Artistic Director Caroline Sicard

Dining as Theatre

This isn’t your standard pre-show meal. Here, dinner is as much performance as the acrobatics. Chef Alexis Bostelmann has built a menu that’s equal parts gastronomic art and sleight of hand: edible books, liquid nitrogen dragon’s breath, caviar that isn’t actually caviar.

The logistics of serving a choreographed dinner to nearly 200 guests (twice on double-show nights) is a masterclass in controlled chaos. Timing is everything — when servers are weaving between acrobats, you can’t afford a misstep.

Cirque du Soleil JOYA

The People Behind the Magic

Cirque’s performers make the impossible look inevitable. But the secret sauce? It’s the hundreds of people you never see. The JOYÀ machine is powered by 300 professionals, 40 full-time performers, and 35 theatrical technicians who work tirelessly to make sure each show lands like opening night. They train, rehearse, break, rebuild, and repeat — because perfection isn’t a happy accident; it’s a full-contact sport.

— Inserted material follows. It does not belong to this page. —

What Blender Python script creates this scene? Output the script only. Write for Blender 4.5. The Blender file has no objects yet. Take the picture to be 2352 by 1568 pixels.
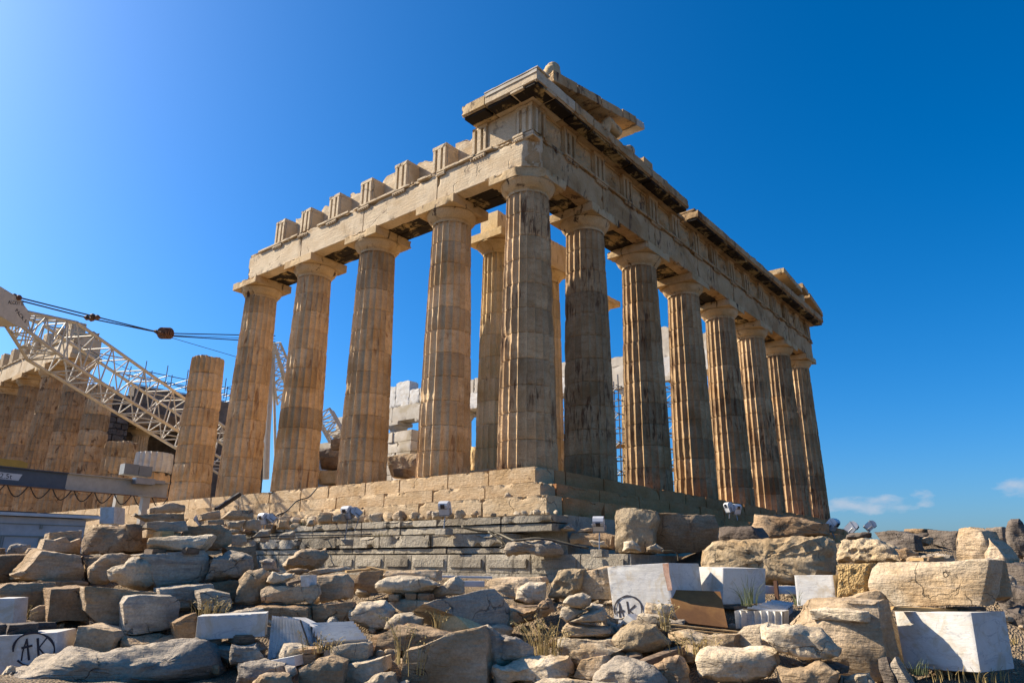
import bpy, math, random
import numpy as np
from mathutils import Vector, Matrix

scene = bpy.context.scene
COL = scene.collection
# ------------------------------------------------------------------ camera
CAMP = np.array([12.85078, -17.01644, -3.058371])
YAW, PITCH, ROLL, FPX = 2.249059, 0.303738532, 8.86251621e-03, 1647.9256
PW, PH = 2352.0, 1568.0
_f = np.array([math.cos(YAW)*math.cos(PITCH), math.sin(YAW)*math.cos(PITCH), math.sin(PITCH)])
_r = np.array([math.sin(YAW), -math.cos(YAW), 0.0])
_u = np.cross(_r, _f)
RR = np.array([math.cos(ROLL)*_r + math.sin(ROLL)*_u, -math.sin(ROLL)*_r + math.cos(ROLL)*_u, _f])
cd = bpy.data.cameras.new("camera")
cam = bpy.data.objects.new("camera", cd)
COL.objects.link(cam)
M3 = Matrix((RR[0], RR[1], -RR[2])).transposed()
cam.matrix_world = Matrix.Translation(Vector(CAMP)) @ M3.to_4x4()
cd.sensor_width = 36.0
cd.lens = FPX/PW*36.0
cd.clip_start = 0.1
cd.clip_end = 6000
scene.camera = cam
scene.view_settings.view_transform = 'Standard'
scene.view_settings.look = 'None'
scene.view_settings.gamma = 1.0
scene.view_settings.exposure = 1.05

# ------------------------------------------------------------------ sun and sky
SUN_EL = math.radians(36)
SUN_AZ = math.radians(201)            # math angle of the direction towards the sun
sdir = Vector((math.cos(SUN_AZ)*math.cos(SUN_EL), math.sin(SUN_AZ)*math.cos(SUN_EL), math.sin(SUN_EL)))
sl = bpy.data.lights.new("sun", 'SUN')
sl.energy = 5.0
sl.angle = math.radians(0.5)
sl.color = (1.0, 0.87, 0.68)
so = bpy.data.objects.new("sun", sl)
so.rotation_euler = sdir.to_track_quat('Z', 'Y').to_euler()
so.location = (-30, -20, 40)
COL.objects.link(so)

world = bpy.data.worlds.new("World")
scene.world = world
world.use_nodes = True
wn, wl = world.node_tree.nodes, world.node_tree.links
wn.clear()
sky = wn.new('ShaderNodeTexSky')
sky.sky_type = 'NISHITA'
sky.sun_disc = False
sky.sun_elevation = SUN_EL
sky.sun_rotation = math.atan2(sdir.x, sdir.y)
sky.altitude = 150
sky.air_density = 1.0
sky.dust_density = 1.8
sky.ozone_density = 10.0
SKY_GAMMA, SKY_SAT, SKY_STR = 1.1, 1.19, 0.074
gm = wn.new('ShaderNodeGamma'); gm.inputs[1].default_value = SKY_GAMMA
hs = wn.new('ShaderNodeHueSaturation'); hs.inputs['Saturation'].default_value = SKY_SAT; hs.inputs['Hue'].default_value = 0.495
bg = wn.new('ShaderNodeBackground'); bg.inputs[1].default_value = SKY_STR
wo = wn.new('ShaderNodeOutputWorld')
tc = wn.new('ShaderNodeTexCoord')
# small fair-weather clouds low over the horizon, north of the hill
mp = wn.new('ShaderNodeMapping'); mp.inputs['Scale'].default_value = (26, 26, 60)
cn = wn.new('ShaderNodeTexNoise'); cn.inputs['Scale'].default_value = 1.0; cn.inputs['Detail'].default_value = 7; cn.inputs['Roughness'].default_value = 0.55
wl.new(tc.outputs['Generated'], mp.inputs['Vector']); wl.new(mp.outputs[0], cn.inputs['Vector'])
def cloud_patch(px, py, rx, ry):
    """soft ellipse of sky directions, as (azimuth, elevation) in the sky"""
    d = RR.T @ np.array([(px-PW/2)/FPX, (PH/2-py)/FPX, 1.0]); d /= np.linalg.norm(d)
    az = math.atan2(d[1], d[0]); el = math.asin(d[2])
    t = Vector((-math.sin(az), math.cos(az), 0))
    sub = wn.new('ShaderNodeVectorMath'); sub.operation = 'SUBTRACT'; sub.inputs[1].default_value = d
    wl.new(tc.outputs['Generated'], sub.inputs[0])
    dt = wn.new('ShaderNodeVectorMath'); dt.operation = 'DOT_PRODUCT'; dt.inputs[1].default_value = t/rx
    dz = wn.new('ShaderNodeVectorMath'); dz.operation = 'DOT_PRODUCT'; dz.inputs[1].default_value = Vector((0, 0, 1/ry))
    wl.new(sub.outputs[0], dt.inputs[0]); wl.new(sub.outputs[0], dz.inputs[0])
    a = wn.new('ShaderNodeMath'); a.operation = 'MULTIPLY'; wl.new(dt.outputs['Value'], a.inputs[0]); wl.new(dt.outputs['Value'], a.inputs[1])
    b = wn.new('ShaderNodeMath'); b.operation = 'MULTIPLY_ADD'; wl.new(dz.outputs['Value'], b.inputs[0]); wl.new(dz.outputs['Value'], b.inputs[1]); wl.new(a.outputs[0], b.inputs[2])
    m = wn.new('ShaderNodeMapRange'); m.inputs[1].default_value = 0; m.inputs[2].default_value = 1; m.inputs[3].default_value = 1; m.inputs[4].default_value = 0
    wl.new(b.outputs[0], m.inputs[0])
    return m
patches = [cloud_patch(1985, 1163, 0.062, 0.017), cloud_patch(2122, 1140, 0.022, 0.013), cloud_patch(2345, 1120, 0.04, 0.014), cloud_patch(2030, 1150, 0.05, 0.009)]
acc = patches[0].outputs[0]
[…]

And that’s the real trick, isn’t it? To make the impossible look effortless. To erase every trace of the blood, sweat, and steel that props up the illusion. You might walk out of JOYÀ humming its melodies, dazzled by its spectacle, but the real magic — the best kind of magic — is knowing it was all meticulously, brilliantly built.

Cirque du Soleil JOYA

“The first time I saw the show,” Sicard tells me, “there was a moment when the theatre becomes an underwater scene and JOYA dives deep after the book of knowledge. It’s my favourite moment — it felt personal. And that’s how this show works — the reflection of what you bring with you into the theatre is also a facet of the story.”